The same report quoted the Texas state climatologist (and A&M professor of atmospheric sciences) John Nielsen-Gammon on the reasons for the extended run of extremely hot and dry conditions across the state:
The primary cause of the drought is the lingering La Nina in the Pacific, but we don’t know for certain if climate change is affecting rainfall one way or the other. What we do know is that temperatures are a degree or two warmer with climate change so the drought is worse than it would otherwise be.”
(Nielsen-Gammon wrote in a recently published book from the University of Texas Press, The Impact of Global Warming on Texas, that climate models indicate temperatures in the state will probably keep rising in decades ahead, with related increases in water demand and evaporation making it likely there will be increased stresses on both environmental and human water systems.)
Here are some of the Texas-centric and related details from the National Oceanic and Atmospheric Administration’s State of the Climate report for June:
- “The expansive heat across Texas resulted in an average statewide temperature of 85.2 degrees F, which was 5.6 degrees F above normal, surpassing 1953 as the warmest June in 117 years of records. This was the Texas’ fourth consecutive June with temperatures at least 2 degrees F above the long-term average.” [The A&M release noted that last month was also Texas’ fourth-warmest month ever – a distinction usually reserved for July or August.]
- The second three months of 2011 comprised the hottest April-June period recorded.
- “In addition to the daily high temperatures, average temperatures during June were also historic in Texas. In Lubbock, the average temperature of 85.8 degrees F was 8.5 degrees F above the June average. This surpassed July 1966 (85.4 degrees F) as the city’s warmest month on record.
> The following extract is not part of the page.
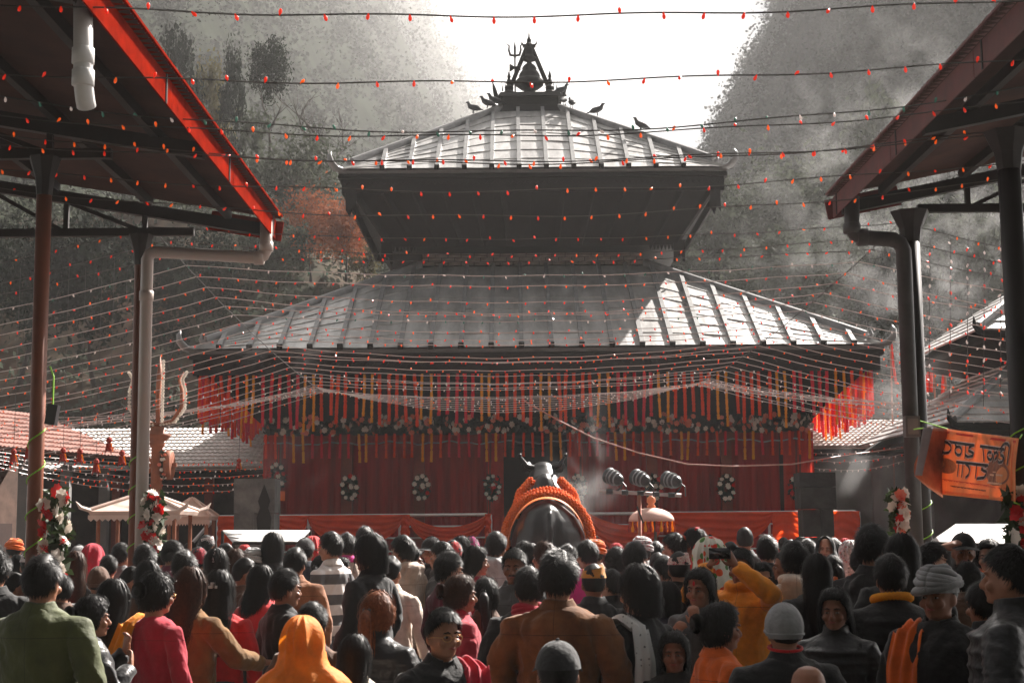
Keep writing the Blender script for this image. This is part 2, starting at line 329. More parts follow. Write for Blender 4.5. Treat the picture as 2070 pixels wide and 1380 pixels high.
# ================================================================== OPEN SHEDS LEFT AND RIGHT
def shed(side, xe, yend, ze, slope, xpost, yposts, rpost, label, fasc):
    s = -1 if side == 'left' else 1
    o = thing('open_shed', label, 'shed', (s*xpost, yend, 0), 'open sheds on both sides of the courtyard')
    y0 = -11.; wid = 7.5
    def zr(x): return ze+slope*(x-xe)          # x measured outwards
    # corrugated roof sheet
    n = 560; b = MB(); y1 = yend+.15
    vs = []
    for i in range(n+1):
        y = y0+(y1-y0)*i/n; dz = .012*(1 if i%2 else -1)
        vs += [(s*(xe-.06), y, zr(xe)+dz+.03), (s*(xe+wid), y, zr(xe+wid)+dz+.03)]
    b.add(vs, [(2*i,2*i+1,2*i+3,2*i+2) for i in range(n)]); rf = put('roof_sheet', b, UNDER, o, solid=.004)
    # fascia boards in lengths, lit edge strip, joint straps
    ys = np.linspace(y0, y1, 12)
    for k in range(11):
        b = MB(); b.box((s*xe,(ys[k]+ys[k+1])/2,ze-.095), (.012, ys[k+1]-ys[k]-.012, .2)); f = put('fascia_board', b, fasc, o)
        b = MB(); b.box((s*(xe-.011),ys[k+1]-.2,ze-.095), (.008,.025,.21)); put('joint_strap', b, STEEL_DARK, f)
    b = MB(); b.box((s*(xe-.03),(y0+y1)/2,ze+.045), (.09,y1-y0,.02)); put('roof_edge_trim', b, fasc, o)
    b = MB(); b.box((s*(xe+.3), y1+.02, zr(xe+.3)-.1), (.75,.02,.2), ry=-s*math.atan(slope)); put('end_board', b, fasc, o)
    # purlins run along the shed, rafters across it
    for k, dx in enumerate((.45,1.25,2.2,3.2,4.4)):
        b = MB(); b.box((s*(xe+dx),(y0+yend)/2,zr(xe+dx)-.05), (.06,yend-y0,.09)); put('purlin', b, STEEL_DARK, o)
    for yp in yposts:
        b = MB(); b.bar((s*(xe+.05),yp,zr(xe)-.13), (s*(xe+wid),yp,zr(xe+wid)-.13), .09, .12); put('rafter', b, STEEL_DARK, o)
        zb = zr(xe)-.14
        b = MB(); b.bar((s*(xe+.8),yp,zb),(s*(xe+wid),yp,zb),.07,.08); put('bottom_chord', b, STEEL_DARK, o)
        for dx in (1.3,2.1,3.0,4.2):
            b = MB(); b.bar((s*(xe+dx),yp,zb),(s*(xe+dx),yp,zr(xe+dx)-.18),.05,.05,up=(0,1,0)); put('truss_post', b, STEEL_DARK, o)
            b = MB(); b.bar((s*(xe+dx),yp,zb),(s*(xe+dx+.8),yp,zr(xe+dx+.8)-.18),.04,.04,up=(0,1,0)); put('truss_brace', b, STEEL_DARK, o)
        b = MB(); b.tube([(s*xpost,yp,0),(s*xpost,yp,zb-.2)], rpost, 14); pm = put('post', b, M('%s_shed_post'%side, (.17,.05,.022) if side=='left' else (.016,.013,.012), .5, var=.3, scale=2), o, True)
        b = MB(); b.tube([(s*xpost,yp,zb-.34),(s*xpost,yp,zb-.2),(s*xpost,yp,zb-.05),(s*xpost,yp,zb-.03)], [rpost*1.08,rpost*1.3,rpost*2.1,rpost*2.2], 8); put('post_head', b, STEEL_DARK, o)
        # green fairy-light wire wound round the post
        hx = [(s*xpost+math.cos(a)*(rpost+.008), yp+math.sin(a)*(rpost+.008), .6+a*.045) for a in np.linspace(0,2*math.pi*7,90)]
        b = MB(); b.tube(hx, .006, 5); wv = put('wound_wire', b, GREENWIRE, pm, True)
    return o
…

In Midland, the average temperature of 88.0 degrees F was also the warmest month on record, surpassing the monthly average of 87.2 degrees F set in August 1964. Additionally, Houston and Galveston had their warmest June on record.”
- Fifteen Texas cities recorded temperatures in June that set or tied their all-time high-temperature records for any month. New records were set and then exceeded during the month in Amarillo (109 and 111 degrees F), Borger (109 and 111) and Dalhart (108 and 110). New records were also set in Wellington (114), Morton (111), Plainview (111 – after tying its all-time record earlier in the month), Turkey (116), Shamrock (115), Panhandle (112) and Silverton (111). All-time records were also tied in Laredo (113), Tulia (110), Canyon (109 – on two days), Paducah (118) and Lipscomb (112). Except for Laredo, on the Texas-Mexico border, all of those locations are in the Texas Panhandle region.
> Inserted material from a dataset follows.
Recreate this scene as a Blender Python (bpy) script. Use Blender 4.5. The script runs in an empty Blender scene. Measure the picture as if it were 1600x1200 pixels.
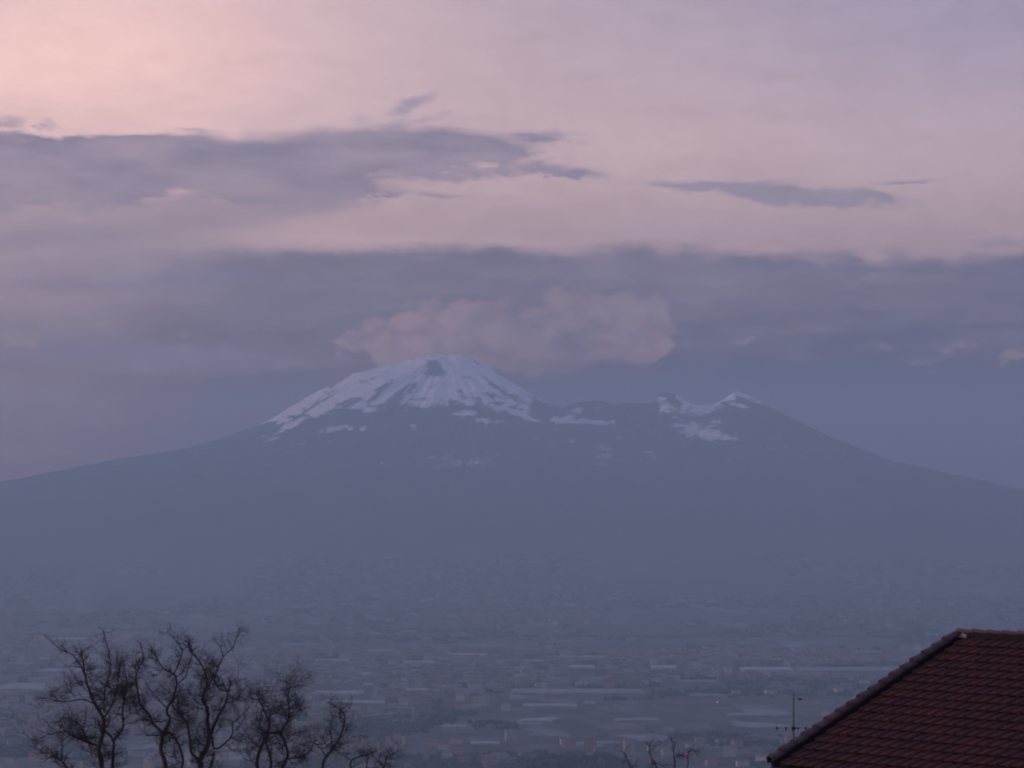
import bpy, math, random
import numpy as np
from mathutils import Vector

R = math.radians
K = math.tan(R(10.0)) / 800.0          # tangent per photo pixel
CAMZ = 400.0
scene = bpy.context.scene

def P(px, py, d):
    """world point seen at photo position (px, py) at distance d"""
    return Vector(((px - 800) * K * d, d, CAMZ + (800 - py) * K * d))

def lin(r, g, b):
    f = lambda c: (c / 255 / 12.92) if c / 255 <= .04045 else ((c / 255 + .055) / 1.055) ** 2.4
    return (f(r), f(g), f(b))

# ------------------------------------------------------------------ camera
cam_data = bpy.data.cameras.new('camera')
cam = bpy.data.objects.new('camera', cam_data)
scene.collection.objects.link(cam)
cam.location = (0, 0, CAMZ)
cam.rotation_euler = (R(90), 0, 0)
cam_data.sensor_width = 36
cam_data.lens = 18 / math.tan(R(10.0))
cam_data.shift_y = 0.125
cam_data.clip_start = 0.5
cam_data.clip_end = 120000
cam_data.dof.use_dof = True
cam_data.dof.focus_distance = 3000
cam_data.dof.aperture_fstop = 7.0
scene.camera = cam

# ------------------------------------------------------------------ light and air settings
SUN_AZ, SUN_EL = -98.0, 9.0
HAZE_TOP = 1330.0
HAZE_DENS = 1 / 9800.0
HAZE_G = 0.6
HAZE_FAR = 25000.0
HAZE_COL = (0.61, 0.83, 1.0)
J = (0.150, 0.177, 0.292)
sun_data = bpy.data.lights.new('sun', 'SUN')
sun = bpy.data.objects.new('sun', sun_data)
scene.collection.objects.link(sun)
sun_data.energy = 1.9
sun_data.angle = R(6)
sun_data.color = (1.0, 0.58, 0.50)
sd = Vector((math.sin(R(SUN_AZ)) * math.cos(R(SUN_EL)), math.cos(R(SUN_AZ)) * math.cos(R(SUN_EL)), math.sin(R(SUN_EL))))
sun.rotation_euler = sd.to_track_quat('Z', 'Y').to_euler()

scene.view_settings.view_transform = 'Standard'
scene.view_settings.look = 'None'
scene.view_settings.exposure = 0.0
scene.view_settings.gamma = 1.0
scene.view_settings.use_curve_mapping = False
scene.render.engine = 'CYCLES'
scene.cycles.use_denoising = True
scene.cycles.filter_width = 2.0
scene.cycles.volume_bounces = 1
scene.cycles.max_bounces = 5
scene.cycles.diffuse_bounces = 2

# ------------------------------------------------------------------ node expression helper
class E:
    """tiny wrapper: arithmetic on node sockets"""
    def __init__(s, nt, v): s.nt, s.v = nt, v
    def _m(s, op, *a):
        n = s.nt.nodes.new('ShaderNodeMath'); n.operation = op
        for i, x in enumerate(a):
            x = x.v if isinstance(x, E) else x
            if isinstance(x, (int, float)): n.inputs[i].default_value = x
            else: s.nt.links.new(x, n.inputs[i])
        return E(s.nt, n.outputs[0])
    def __add__(s, o): return s._m('ADD', s, o)
    __radd__ = __add__
    def __sub__(s, o): return s._m('SUBTRACT', s, o)
    def __rsub__(s, o): return s._m('SUBTRACT', o, s)
    def __mul__(s, o): return s._m('MULTIPLY', s, o)
    __rmul__ = __mul__
    def __truediv__(s, o): return s._m('DIVIDE', s, o)
    def __rtruediv__(s, o): return s._m('DIVIDE', o, s)
    def exp(s): return s._m('EXPONENT', s)
    def mx(s, o): return s._m('MAXIMUM', s, o)
    def mn(s, o): return s._m('MINIMUM', s, o)
    def sstep(s, a, b):
        n = s.nt.nodes.new('ShaderNodeMapRange'); n.interpolation_type = 'SMOOTHSTEP'
        s.nt.links.new(s.v, n.inputs[0])
        for i, q in ((1, a), (2, b)):
            if isinstance(q, E): s.nt.links.new(q.v, n.inputs[i])
            else: n.inputs[i].default_value = q
        return E(s.nt, n.outputs[0])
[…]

- Neighboring states were unusually hot and dry, too. Louisiana had its second-warmest June on record, while Oklahoma’s June was tied for its second warmest. It was the sixth-warmest June in Arkansas and New Mexico, which had its driest June on record. Texas and Oklahoma had their fourth-driest Junes. Texas, Louisiana and New Mexico had their driest January-June periods during the first six months of this year.
- “In that [six-month period], Louisiana was 11.72 inches (297.7 mm) below the 20th century average of 29.16 inches (740.7 mm). Texas was more than eight inches (203 mm) below average (13.83 inches or 351.3 mm) and New Mexico was nearly 3.5 inches (89 mm) below their average (4.68 inches or 119 mm) at that point in the calendar year.”
According to the release from the A&M College of Geosciences:
- The five-month span from February through June in Texas “was by far the driest on record with a statewide average of 4.26 inches of rain. The next driest occurred in 1917 with 6.45 inches.”
- The end of June also marked a number of other drought records for the state: “March-June, driest on record; January-June, driest on record; December-June, driest on record; November-June, driest on record; and October-June, driest on record.”
Illustrating just how warm a June it was for the country at large, meteorologist Steve Scolnik analyzed NOAA’s statistics and reported on his Capital Climate blog that the 2,706 daily high temperature records during the month exceeded daily low records by an “incredible” ratio of 10.8 to 1.
Since the preceding June, daily high records have exceeded daily low records in every month but one – last December, Scolnik reported. (Daily high and low records are records for that date. The great majority of these are not all-time records.)
– Bill Dawson
[Disclosure: The Houston Advanced Research Center, which publishes Texas Climate News, commissioned the new, updated edition of The Impact of Global Warming on Texas, as it did the first edition, published in 1995. TCN editor Bill Dawson wrote the introduction to the new edition.]